Malgré les millions du plan Réussite en licence, le taux de réussite en licence reste d'une stabilité étonnante depuis une dizaine d'années, autour de 27 %. Comment l'expliquez-vous ?
Pour réellement lutter contre l'échec en licence, il faudrait assumer une différenciation des établissements, avec des collèges universitaires proposant des formations courtes et professionnalisantes, ouvrant la porte au monde de l'entreprise en ménageant des portes aux universités de recherche. Il y a autant de valeur à être une université de formation qu'une université de recherche.
Là encore, nous ne sommes pas allés au bout de notre logique. Les universités ont le droit de créer des diplômes internes mais peu le font. Il y a en France, un très grand attachement au diplôme national sans que la supériorité de ce système n'ait jamais été démontrée. Penser que les diplômes se valent parce qu'ils sont nationaux est une illusion dont personne n'est dupe.
Penser que les diplômes se valent parce qu'ils sont nationaux est une illusion dont personne n'est dupe.
La valeur d'un diplôme ne tient pas à son caractère national mais à la qualité des gens qui le possèdent.
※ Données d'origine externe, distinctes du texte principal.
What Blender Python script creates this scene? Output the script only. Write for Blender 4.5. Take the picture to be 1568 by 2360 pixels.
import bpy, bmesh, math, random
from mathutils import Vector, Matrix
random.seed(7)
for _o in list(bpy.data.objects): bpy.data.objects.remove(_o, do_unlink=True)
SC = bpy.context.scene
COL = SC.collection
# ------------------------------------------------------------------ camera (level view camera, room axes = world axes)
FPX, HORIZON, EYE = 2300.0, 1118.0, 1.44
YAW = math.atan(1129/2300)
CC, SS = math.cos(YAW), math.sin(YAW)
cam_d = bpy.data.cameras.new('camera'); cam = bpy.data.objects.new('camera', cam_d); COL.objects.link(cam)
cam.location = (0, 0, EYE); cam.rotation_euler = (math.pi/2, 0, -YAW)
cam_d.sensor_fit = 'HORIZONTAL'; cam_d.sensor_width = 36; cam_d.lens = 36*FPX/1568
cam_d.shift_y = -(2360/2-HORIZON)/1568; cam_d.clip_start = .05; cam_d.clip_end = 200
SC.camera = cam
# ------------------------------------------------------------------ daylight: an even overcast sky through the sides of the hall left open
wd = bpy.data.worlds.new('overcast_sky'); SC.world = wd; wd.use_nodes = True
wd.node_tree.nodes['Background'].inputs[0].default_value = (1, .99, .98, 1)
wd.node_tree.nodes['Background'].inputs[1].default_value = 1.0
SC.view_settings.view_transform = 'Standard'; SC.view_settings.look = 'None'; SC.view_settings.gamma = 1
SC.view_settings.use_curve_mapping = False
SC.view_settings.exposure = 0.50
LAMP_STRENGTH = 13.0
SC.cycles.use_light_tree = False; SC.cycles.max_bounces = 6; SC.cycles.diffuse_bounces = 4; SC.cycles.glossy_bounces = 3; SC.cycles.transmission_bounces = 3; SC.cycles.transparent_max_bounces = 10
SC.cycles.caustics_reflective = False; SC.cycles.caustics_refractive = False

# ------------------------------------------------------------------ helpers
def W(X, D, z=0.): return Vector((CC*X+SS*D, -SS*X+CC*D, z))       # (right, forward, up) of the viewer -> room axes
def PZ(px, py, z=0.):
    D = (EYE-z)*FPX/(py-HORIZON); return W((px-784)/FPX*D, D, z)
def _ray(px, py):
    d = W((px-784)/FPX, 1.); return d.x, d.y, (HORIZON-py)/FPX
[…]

Vu de l'extérieur, le système reste très contraignant en France. On donne de l'autonomie mais en même temps on ne fait pas confiance, on surveille.
Une concertation sur la mise en place de prérequis à l'entrée des licences vient d'être lancée. L'idée de prérequis fixés de manière indépendante par chaque université vous semble-t-elle réaliste et/ou souhaitable ?
Quand on voit la situation en Staps, la mise en place d'une sélection paraît inévitable. Une partie de l'université est déjà sélective (les IUT, les écoles d'ingénieurs internes, les IAE, les doubles licences...) et il est aberrant que les licences ne le soient pas. Mais bien sûr, cela passe par cette différenciation des universités et ce discours politique que j'évoquais précédemment.
Rien n'est perdu, rien n'est impossible mais je ne suis pas sûr que l'injonction de l'État soit la réponse à tout. Laissons à chaque université l'autonomie de proposer des solutions sans qu'elles soient encadrées par des carcans administratifs. Il faut devenir réaliste et pragmatique.